We believe tests have worth if they are used to see where a student has weaknesses, where a student needs help to succeed. These sorts of assessments can also help teachers know how to best group students to effectively teach them the skills they lack.
We’ve reviewed the Common Core standards and believe they are sound. The bulk of the problems have come from another reform, for teacher accountability, tying a teacher’s livelihood to high-stakes tests that make students suffer and do little to improve actual classroom teaching.
Even before New York caved in to the federal plan, too much emphasis was placed on high-stakes testing. Schools were already being judged by state-issued report cards, based on a compilation of test scores. This ignores a convincing body of research that shows students success — as measured, yes, by test scores but also by later life’s work — is most directly correlated to family background and expectations.
The recent Gallup poll found those Americans who opposed Common Core standards gave as the most important reason a belief it limited teachers’ flexibility to teach what is best. We believe Good teachers really do know what is best for their students. But it is not the Common Core that is limiting that.
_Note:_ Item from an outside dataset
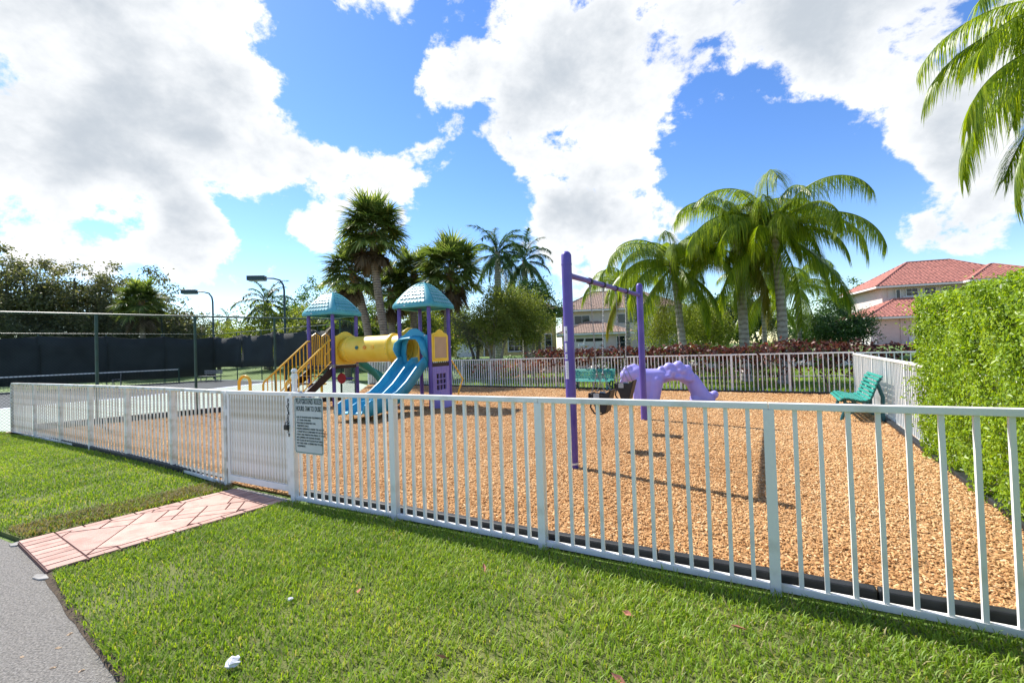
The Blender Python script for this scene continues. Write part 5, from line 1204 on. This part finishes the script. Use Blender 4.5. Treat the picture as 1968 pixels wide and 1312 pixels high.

The rigidity, the lack of flexibility, comes from the force to teach to the test. It is much easier for a teacher to get rote responses from students, working off a template of previous tests, than it is to truly challenge them with a rich curriculum, to shape young minds in a way that will make them resilient.
The Common Core stresses that very sort of critical reasoning skill. By removing at least two layers of yearly standardized testing, the Guilderland teachers have not only liberated their students, but themselves as well.
They can now spend their limited time and considerable talents on what really matters — educating their students.